Do you even know what Shanghai Tang is charging? For the avoidance of ignorant assumptions, the luxury Chinese label sells a wide array of men’s mandarin-collar shirts for HK$1,680 to HK$2,980. By comparison, the traditional Chinese Arts & Crafts (55 Des Voeux Road Central) has patterned silk shirts with your desired collar for HK$1,750 (short sleeves) and HK$3,880 (long sleeves). You read that right. Suddenly, Shanghai Tang is looking reasonable, isn’t it?

If you want super-cheap, then you need look no further than the high-street brands. Topman makes them in oxford cotton for only HK$289, in light blue, beige or white.

H&M offers a few styles, too, for as little as HK$249 to HK$349. And, no surprise, Zara also has them (HK$199 to HK$399). Don’t be offended that Cos calls its version grandad collars; the Swedish label makes them with its usual restrained, modern, Scandi approach in cotton voile (HK$590 to HK$690). Next?

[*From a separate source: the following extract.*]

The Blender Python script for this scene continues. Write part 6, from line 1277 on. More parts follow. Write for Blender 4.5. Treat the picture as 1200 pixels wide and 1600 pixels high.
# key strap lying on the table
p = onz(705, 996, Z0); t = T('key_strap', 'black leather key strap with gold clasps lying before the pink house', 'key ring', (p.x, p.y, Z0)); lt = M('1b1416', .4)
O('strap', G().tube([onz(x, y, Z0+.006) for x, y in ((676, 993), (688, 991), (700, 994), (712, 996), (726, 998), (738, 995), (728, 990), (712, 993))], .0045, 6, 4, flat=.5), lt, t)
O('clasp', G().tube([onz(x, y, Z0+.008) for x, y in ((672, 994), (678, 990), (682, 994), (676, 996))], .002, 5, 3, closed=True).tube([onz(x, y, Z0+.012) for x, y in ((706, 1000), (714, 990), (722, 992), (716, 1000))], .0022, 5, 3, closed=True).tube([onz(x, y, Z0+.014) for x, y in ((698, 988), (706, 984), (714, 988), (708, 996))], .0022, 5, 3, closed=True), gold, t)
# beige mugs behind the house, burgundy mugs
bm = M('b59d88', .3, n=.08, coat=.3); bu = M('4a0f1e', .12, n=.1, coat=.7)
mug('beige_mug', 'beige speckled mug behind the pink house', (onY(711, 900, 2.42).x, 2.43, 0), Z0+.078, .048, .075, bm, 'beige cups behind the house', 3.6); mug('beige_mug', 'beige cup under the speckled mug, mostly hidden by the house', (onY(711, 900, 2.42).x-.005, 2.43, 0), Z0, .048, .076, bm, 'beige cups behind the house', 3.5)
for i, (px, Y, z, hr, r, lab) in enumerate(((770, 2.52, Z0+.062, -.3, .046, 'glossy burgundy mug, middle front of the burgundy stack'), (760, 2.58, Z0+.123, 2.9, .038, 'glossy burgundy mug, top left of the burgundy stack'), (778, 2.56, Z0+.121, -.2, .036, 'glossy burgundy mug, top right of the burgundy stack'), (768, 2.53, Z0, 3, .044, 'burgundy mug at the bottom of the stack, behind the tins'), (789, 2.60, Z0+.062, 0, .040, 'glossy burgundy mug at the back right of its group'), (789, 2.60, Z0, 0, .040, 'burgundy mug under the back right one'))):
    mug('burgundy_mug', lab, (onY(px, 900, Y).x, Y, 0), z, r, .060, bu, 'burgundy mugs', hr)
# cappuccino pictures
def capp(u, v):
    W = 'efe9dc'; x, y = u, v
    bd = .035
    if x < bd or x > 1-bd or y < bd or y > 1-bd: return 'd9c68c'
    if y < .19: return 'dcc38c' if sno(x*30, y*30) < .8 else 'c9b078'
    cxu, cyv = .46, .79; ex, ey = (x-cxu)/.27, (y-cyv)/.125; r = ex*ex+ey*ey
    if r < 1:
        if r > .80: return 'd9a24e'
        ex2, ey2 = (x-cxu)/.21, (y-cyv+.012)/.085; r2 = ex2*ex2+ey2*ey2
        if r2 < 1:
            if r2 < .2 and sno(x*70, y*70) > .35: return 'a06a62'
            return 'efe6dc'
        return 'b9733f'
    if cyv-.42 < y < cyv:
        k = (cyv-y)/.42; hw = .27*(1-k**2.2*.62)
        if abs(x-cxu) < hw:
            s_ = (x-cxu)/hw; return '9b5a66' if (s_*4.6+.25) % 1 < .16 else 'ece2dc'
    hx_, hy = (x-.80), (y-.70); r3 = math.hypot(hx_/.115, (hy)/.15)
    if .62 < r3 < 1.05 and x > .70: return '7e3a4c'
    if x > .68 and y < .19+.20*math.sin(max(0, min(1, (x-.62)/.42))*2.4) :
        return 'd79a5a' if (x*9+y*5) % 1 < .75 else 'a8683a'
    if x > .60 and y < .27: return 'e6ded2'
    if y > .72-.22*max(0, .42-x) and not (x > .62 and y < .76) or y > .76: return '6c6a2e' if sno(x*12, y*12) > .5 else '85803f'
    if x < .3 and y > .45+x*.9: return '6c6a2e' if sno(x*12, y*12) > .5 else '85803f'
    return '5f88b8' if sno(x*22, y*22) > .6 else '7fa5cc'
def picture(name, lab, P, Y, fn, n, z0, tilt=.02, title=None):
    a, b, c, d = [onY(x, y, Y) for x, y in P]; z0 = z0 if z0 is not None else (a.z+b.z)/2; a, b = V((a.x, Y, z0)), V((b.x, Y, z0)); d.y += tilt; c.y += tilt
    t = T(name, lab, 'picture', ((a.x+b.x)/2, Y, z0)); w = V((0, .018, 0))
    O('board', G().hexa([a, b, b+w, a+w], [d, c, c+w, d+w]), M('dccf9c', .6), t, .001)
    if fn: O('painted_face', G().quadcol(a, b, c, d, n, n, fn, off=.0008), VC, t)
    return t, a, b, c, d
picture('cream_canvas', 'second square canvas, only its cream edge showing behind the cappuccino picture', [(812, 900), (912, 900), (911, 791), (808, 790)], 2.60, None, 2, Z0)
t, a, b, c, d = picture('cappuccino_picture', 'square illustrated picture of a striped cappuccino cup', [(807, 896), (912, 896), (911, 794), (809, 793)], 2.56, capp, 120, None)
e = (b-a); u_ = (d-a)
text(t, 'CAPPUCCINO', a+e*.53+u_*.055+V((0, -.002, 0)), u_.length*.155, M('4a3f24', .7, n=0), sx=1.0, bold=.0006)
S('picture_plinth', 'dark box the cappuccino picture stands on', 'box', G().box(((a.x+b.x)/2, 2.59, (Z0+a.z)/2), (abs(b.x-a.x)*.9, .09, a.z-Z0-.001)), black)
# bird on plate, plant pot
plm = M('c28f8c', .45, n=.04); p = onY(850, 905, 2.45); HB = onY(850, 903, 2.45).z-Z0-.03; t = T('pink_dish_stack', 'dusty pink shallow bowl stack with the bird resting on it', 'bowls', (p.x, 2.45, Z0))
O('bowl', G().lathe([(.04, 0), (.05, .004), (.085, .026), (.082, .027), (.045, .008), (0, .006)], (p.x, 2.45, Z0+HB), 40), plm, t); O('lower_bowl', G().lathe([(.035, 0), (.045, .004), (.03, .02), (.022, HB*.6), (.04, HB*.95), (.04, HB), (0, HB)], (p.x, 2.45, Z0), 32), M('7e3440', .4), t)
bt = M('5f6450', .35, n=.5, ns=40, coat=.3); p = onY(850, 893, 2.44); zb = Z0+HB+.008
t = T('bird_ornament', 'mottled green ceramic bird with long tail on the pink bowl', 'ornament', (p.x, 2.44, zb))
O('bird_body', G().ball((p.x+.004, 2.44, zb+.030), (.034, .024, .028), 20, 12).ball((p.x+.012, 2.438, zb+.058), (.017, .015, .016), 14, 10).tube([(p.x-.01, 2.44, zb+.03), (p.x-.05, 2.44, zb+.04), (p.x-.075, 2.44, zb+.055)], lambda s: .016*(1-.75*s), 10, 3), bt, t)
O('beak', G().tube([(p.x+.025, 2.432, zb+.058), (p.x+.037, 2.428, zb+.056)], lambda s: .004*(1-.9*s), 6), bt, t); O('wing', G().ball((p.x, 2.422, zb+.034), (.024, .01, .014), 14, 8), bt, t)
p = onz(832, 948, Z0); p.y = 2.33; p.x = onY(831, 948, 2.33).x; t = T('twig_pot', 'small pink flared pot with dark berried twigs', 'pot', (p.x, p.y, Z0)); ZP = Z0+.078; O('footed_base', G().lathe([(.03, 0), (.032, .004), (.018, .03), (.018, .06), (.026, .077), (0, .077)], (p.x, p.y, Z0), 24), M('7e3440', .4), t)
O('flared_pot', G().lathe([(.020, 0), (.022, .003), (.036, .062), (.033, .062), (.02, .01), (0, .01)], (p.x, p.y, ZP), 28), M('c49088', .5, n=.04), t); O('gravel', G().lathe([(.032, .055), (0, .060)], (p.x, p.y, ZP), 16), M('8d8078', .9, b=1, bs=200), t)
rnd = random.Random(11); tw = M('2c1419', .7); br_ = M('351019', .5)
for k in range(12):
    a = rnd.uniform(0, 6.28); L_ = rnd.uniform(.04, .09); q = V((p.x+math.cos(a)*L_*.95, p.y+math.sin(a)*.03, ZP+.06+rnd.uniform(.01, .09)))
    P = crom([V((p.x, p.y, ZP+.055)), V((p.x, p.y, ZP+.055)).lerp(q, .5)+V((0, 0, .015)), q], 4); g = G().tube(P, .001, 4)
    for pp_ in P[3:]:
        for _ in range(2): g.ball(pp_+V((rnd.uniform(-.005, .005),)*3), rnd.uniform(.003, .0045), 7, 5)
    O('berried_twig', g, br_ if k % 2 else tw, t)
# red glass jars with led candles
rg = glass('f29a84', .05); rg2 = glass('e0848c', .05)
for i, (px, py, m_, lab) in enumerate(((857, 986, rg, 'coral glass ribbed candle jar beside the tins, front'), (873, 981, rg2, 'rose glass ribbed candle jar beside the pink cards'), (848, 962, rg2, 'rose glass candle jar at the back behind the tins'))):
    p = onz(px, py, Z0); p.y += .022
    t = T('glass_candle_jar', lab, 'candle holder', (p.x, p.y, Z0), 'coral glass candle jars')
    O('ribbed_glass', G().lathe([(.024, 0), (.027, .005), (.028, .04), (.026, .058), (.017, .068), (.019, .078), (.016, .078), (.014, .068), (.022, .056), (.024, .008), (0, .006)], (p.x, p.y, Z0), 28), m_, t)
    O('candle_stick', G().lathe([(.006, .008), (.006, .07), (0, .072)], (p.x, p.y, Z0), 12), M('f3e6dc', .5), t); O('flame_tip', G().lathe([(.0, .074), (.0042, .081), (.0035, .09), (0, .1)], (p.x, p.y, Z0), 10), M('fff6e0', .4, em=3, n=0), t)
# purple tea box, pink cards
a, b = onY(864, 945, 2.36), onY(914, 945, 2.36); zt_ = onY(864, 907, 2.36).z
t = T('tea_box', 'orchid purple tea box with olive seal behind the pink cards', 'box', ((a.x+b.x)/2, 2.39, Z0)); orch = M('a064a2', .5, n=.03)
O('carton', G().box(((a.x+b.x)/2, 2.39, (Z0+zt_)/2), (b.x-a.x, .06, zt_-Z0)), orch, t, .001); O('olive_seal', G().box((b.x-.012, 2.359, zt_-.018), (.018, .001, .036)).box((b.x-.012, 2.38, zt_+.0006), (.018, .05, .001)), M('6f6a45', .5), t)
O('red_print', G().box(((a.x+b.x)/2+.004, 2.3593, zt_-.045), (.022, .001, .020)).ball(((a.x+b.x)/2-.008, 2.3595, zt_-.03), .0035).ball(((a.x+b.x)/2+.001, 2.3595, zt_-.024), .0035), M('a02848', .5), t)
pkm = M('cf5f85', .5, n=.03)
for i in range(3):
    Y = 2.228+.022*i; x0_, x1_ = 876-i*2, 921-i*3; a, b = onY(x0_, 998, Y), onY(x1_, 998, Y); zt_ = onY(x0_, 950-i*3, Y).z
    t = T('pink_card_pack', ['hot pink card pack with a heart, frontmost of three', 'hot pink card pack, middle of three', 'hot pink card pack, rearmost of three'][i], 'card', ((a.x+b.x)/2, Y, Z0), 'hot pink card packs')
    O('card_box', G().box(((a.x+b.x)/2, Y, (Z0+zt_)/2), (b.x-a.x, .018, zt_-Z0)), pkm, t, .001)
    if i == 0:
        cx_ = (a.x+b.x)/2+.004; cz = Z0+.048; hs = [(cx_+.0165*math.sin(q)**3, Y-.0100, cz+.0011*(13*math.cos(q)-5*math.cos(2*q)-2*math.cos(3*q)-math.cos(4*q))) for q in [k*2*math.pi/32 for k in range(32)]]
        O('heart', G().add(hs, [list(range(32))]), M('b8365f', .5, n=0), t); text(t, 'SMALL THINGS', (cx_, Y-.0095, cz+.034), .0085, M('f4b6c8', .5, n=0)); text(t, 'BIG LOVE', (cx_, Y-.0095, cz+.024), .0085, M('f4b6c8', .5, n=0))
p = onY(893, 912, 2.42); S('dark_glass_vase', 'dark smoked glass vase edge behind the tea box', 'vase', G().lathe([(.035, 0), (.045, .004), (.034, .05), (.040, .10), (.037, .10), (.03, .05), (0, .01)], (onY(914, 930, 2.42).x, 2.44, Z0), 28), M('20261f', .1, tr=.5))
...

For my birthday, a friend gave me a shower oil that turned quite creamy when the water hit it. It’s amazing but I don’t like the smell so I spent too much money buying others that didn’t foam up when I tried them at home. How can I tell if a product will foam up?
In a Lather, Mid-Levels

The Dictator: Zzz. Sorry, I dozed off there for a moment. You’d like a scented shower oil that emulsifies into a milk or a foam? Why didn’t you say so? Here’s an idea: read the label! Diptyque’s luxurious Do Son shower oil (HK$430), for example, promises that it “transforms into a soft, foamy emulsion upon contact with water”. Composed of tuberose, orange blossom, jasmine and a marine accord with an apricot oil base, it’s formulated to cleanse, soften and perfume the skin. Actually, that’s what they all say, so I’ll spare you the repetition.

Jo Malone makes bath oils in many of its most popular scents, including Lime Basil & Mandarin, Red Roses, and English Pear & Freesia (HK$625 each).

Ever seen the word lactescent? Maison Caulières uses it to describe its Tourbillon Végétal Scented Bath Oil (HK$490; lanecrawford.com), which goes milky when mixed with water. Perfumed by rose petals, its oils include extra-virgin sunflower, almond, rape bark and linseed oil.

If you like smelling like a sweet bakery treat or a cookie, as the brand describes it, try L’Occitane’s Almond Shower Oil (HK$200). Kiehl’s makes the Creme de Corps Smoothing Oil-to-Foam Body Cleanser with castor oil, grapeseed oil and a light scent of almond and vanilla. Unfortunately, though, it has not yet landed in Hong Kong so you’ll have to order online (HK$243; nordstrom.com).